DATA SHOWN:
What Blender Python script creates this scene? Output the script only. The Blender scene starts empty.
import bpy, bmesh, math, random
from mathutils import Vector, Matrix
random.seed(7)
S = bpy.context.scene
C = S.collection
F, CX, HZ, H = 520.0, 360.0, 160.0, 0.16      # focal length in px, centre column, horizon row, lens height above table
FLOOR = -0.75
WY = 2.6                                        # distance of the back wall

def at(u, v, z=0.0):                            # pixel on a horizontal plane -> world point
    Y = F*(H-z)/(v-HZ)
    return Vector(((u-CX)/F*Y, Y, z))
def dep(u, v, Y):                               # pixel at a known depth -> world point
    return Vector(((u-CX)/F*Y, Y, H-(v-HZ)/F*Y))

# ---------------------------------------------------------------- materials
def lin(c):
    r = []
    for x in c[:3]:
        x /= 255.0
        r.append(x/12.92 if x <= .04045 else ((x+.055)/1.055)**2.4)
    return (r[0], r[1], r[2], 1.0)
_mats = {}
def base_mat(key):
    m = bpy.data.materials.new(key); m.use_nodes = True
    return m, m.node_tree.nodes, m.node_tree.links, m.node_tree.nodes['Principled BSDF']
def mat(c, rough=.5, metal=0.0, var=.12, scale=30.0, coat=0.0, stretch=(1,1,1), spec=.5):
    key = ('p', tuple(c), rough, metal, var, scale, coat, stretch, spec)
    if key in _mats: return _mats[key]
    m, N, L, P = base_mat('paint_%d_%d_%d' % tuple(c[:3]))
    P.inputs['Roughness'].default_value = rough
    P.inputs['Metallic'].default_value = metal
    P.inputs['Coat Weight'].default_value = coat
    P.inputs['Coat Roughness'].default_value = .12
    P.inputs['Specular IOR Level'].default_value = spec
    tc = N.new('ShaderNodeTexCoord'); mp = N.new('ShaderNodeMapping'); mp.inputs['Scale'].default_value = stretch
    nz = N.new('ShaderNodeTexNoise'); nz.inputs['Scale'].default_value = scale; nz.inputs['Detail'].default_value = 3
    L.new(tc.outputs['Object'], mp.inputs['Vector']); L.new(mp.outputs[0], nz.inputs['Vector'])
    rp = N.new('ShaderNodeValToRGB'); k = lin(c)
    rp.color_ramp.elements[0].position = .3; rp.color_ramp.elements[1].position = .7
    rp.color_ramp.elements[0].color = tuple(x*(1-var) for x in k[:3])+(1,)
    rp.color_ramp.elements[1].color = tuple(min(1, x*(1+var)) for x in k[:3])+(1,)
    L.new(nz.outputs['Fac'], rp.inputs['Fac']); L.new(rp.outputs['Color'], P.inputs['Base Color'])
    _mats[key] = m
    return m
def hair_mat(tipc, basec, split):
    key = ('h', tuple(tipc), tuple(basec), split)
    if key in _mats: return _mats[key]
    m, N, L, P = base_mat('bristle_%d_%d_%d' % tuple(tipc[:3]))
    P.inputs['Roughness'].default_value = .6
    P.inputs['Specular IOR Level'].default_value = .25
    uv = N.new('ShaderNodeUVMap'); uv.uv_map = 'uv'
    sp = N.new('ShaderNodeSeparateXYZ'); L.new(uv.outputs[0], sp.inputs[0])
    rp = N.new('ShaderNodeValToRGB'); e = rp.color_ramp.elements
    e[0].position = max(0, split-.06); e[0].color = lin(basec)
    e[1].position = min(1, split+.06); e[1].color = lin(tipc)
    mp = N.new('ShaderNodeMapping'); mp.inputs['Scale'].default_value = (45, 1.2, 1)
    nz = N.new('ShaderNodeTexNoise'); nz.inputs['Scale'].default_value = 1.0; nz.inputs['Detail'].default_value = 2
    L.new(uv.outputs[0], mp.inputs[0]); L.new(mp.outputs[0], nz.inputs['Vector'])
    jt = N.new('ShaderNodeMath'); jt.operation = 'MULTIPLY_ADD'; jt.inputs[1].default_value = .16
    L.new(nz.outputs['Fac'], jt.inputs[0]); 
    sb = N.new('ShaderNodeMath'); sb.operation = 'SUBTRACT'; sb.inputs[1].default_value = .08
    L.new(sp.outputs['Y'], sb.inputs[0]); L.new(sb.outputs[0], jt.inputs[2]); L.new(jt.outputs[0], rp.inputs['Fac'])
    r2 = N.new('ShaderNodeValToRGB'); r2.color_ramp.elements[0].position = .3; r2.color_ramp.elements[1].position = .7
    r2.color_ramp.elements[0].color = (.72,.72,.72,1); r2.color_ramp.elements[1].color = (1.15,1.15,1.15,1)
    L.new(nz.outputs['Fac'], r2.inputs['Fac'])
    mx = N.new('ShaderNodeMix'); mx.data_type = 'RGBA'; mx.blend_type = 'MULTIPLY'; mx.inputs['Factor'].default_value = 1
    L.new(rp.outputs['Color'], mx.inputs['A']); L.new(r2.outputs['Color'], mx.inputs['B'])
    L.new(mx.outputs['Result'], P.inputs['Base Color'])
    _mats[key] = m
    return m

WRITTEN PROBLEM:
Up to and including the line with "return Vector(((u-CX)/F*Y, Y, H-(v-HZ)/F*Y))", repeat the data exactly, starting from its first line; nothing else belongs in the response.

SOLUTION TO THIS EXERCISE:
What Blender Python script creates this scene? Output the script only. The Blender scene starts empty.
import bpy, bmesh, math, random
from mathutils import Vector, Matrix
random.seed(7)
S = bpy.context.scene
C = S.collection
F, CX, HZ, H = 520.0, 360.0, 160.0, 0.16      # focal length in px, centre column, horizon row, lens height above table
FLOOR = -0.75
WY = 2.6                                        # distance of the back wall

def at(u, v, z=0.0):                            # pixel on a horizontal plane -> world point
    Y = F*(H-z)/(v-HZ)
    return Vector(((u-CX)/F*Y, Y, z))
def dep(u, v, Y):                               # pixel at a known depth -> world point
    return Vector(((u-CX)/F*Y, Y, H-(v-HZ)/F*Y))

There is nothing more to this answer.